Se ha dicho con razón que en todo humorista hay un moralista. Aristófanes fustiga sin piedad a sus contemporáneos; de su crítica no se libran ni los más altos magistrados, como Cleón, ni los más excelsos filósofos, como Sócrates, ni los más notables artistas, como Eurípides. Pero su intención no es didáctica ni reformista, contempla la realidad con ironía y la retrata con despiadada eficacia. Leyendo sus comedias aprendemos mucho más sobre la sociedad ateniense que en las obras de un historiador «serio» como Tucídides. Su sentido del humor alcanza en ocasiones una gran crudeza escatológica, pero, sin embargo, jamás desciende hasta la grosería o la zafiedad.
Aristófanes, que había nacido en la época gloriosa de Pericles, fue testigo de la decadencia de la polis. La interminable guerra del Peloponeso, destructiva y agotadora, culminada con una humillante derrota que trajo consigo la disolución de la Liga de Delos, fuente de la prosperidad ateniense, fue un elemento clave para su ocaso. Aristófanes clamó, comedia tras comedia, contra esa guerra. Finalmente, no deja de llamar la atención la actualidad de muchas de sus propuestas, como su manifiesto pacifismo, o las vindicaciones feministas de La asamblea de las mujeres.
Con Aristófanes murió la Comedia Antigua, que desaparece de la escena al mismo tiempo en que se produce el declive del poder ateniense.
Un fracaso sin paliativos
Las nubes tan solo obtuvo el tercer premio en el concurso de comedias ateniense del año 423 a. C. El ganador fue Cratino con El frasco, y el segundo clasificado fue Amipsias con Connos, que curiosamente también tenía como personaje a Sócrates. Este fracaso dolió vivamente a Aristófanes, hasta el punto de que decidió reescribir la obra, añadiendo nuevas partes, entre ellas el final. Esta nueva versión de Las nubes, que es la que ha llegado hasta nosotros, jamás llegó a representarse en su época.
La mayéutica
Sócrates era hijo de una comadrona, es decir, de una mujer que ayudaba a otras a dar a luz. Siguiendo su ejemplo, el filósofo emplea la «ironía socrática» y mediante preguntas aparentemente inocentes va estimulando a sus interlocutores para que reflexionen y acaben descubriendo la verdad, que siempre ha estado en su interior. La mayéutica es, pues, «el arte de ayudar a los espíritus a engendrar las ideas».
Hacer la «higa»
No se conoce exactamente el origen de ese gesto obsceno de uso universal consistente en mostrar el puño cerrado con el dedo índice extendido, pero bien podría serle atribuido a Aristófanes. Efectivamente, en su comedia Las nubes hay una escena humorística en la que se utiliza por primera vez (que se sepa) dicho gesto; interpelado un personaje rústico por un verso «dáctilo» (que en griego significa «dedo»), levanta el dedo índice y pregunta: «¿Cuál, este?».
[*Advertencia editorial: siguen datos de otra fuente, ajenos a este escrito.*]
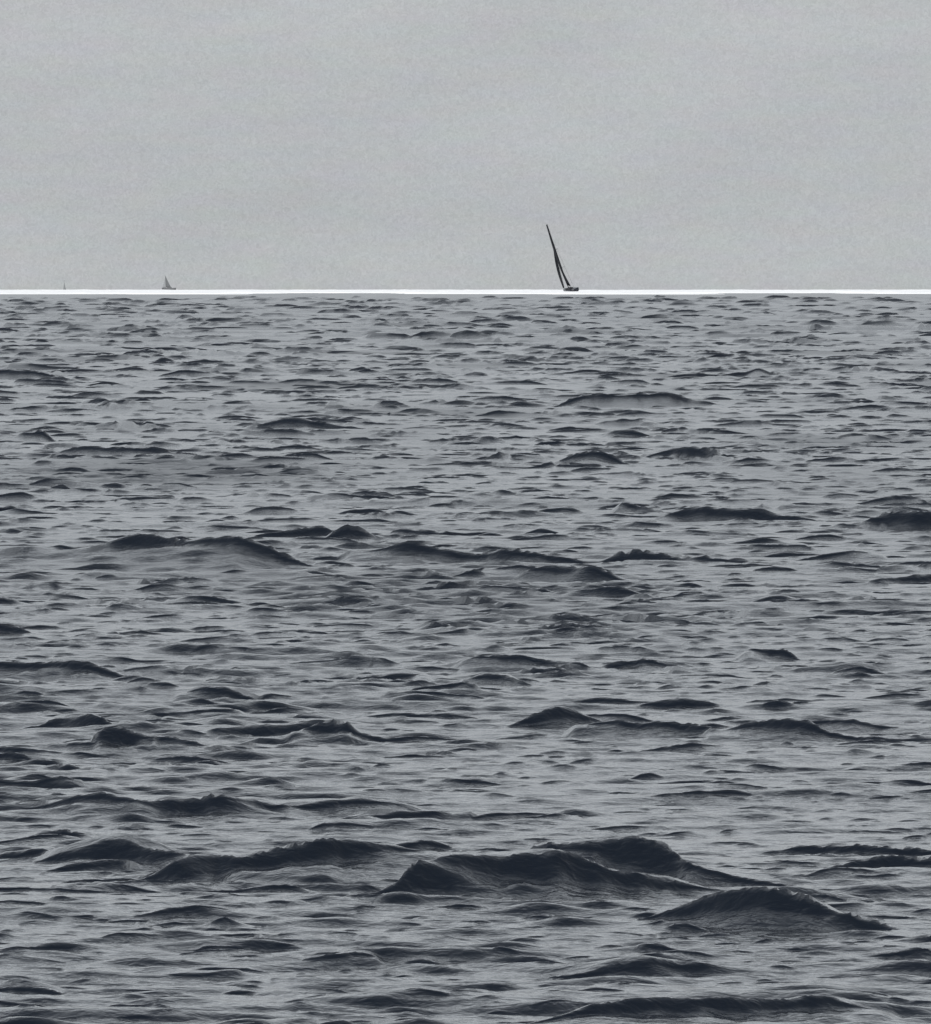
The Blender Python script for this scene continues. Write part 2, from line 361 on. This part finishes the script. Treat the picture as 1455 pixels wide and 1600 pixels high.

La comedia satírica iniciada por Aristófanes, que utiliza sus recursos para fustigar los comportamientos humanos por medio de la comicidad y la ironía, ha tenido brillantes continuadores en el teatro posterior, entre los cuales el más representativo es sin duda Molière (véase 40, pág. 243). El género ha sido frecuentado por autores de todos los tiempos, alguno de los cuales citaremos: el teatro de máscaras de la Commedia dell’Arte italiana; Torres Naharro, Lope de Rueda, Mira de Amescua o Vélez de Guevara en la España renacentista; Marivaux, Goldoni y Beaumarchais en el siglo XVIII; y ya en época contemporánea, George Bernard Shaw y Noël Coward en el ámbito anglosajón, y Enrique Jardiel Poncela en España.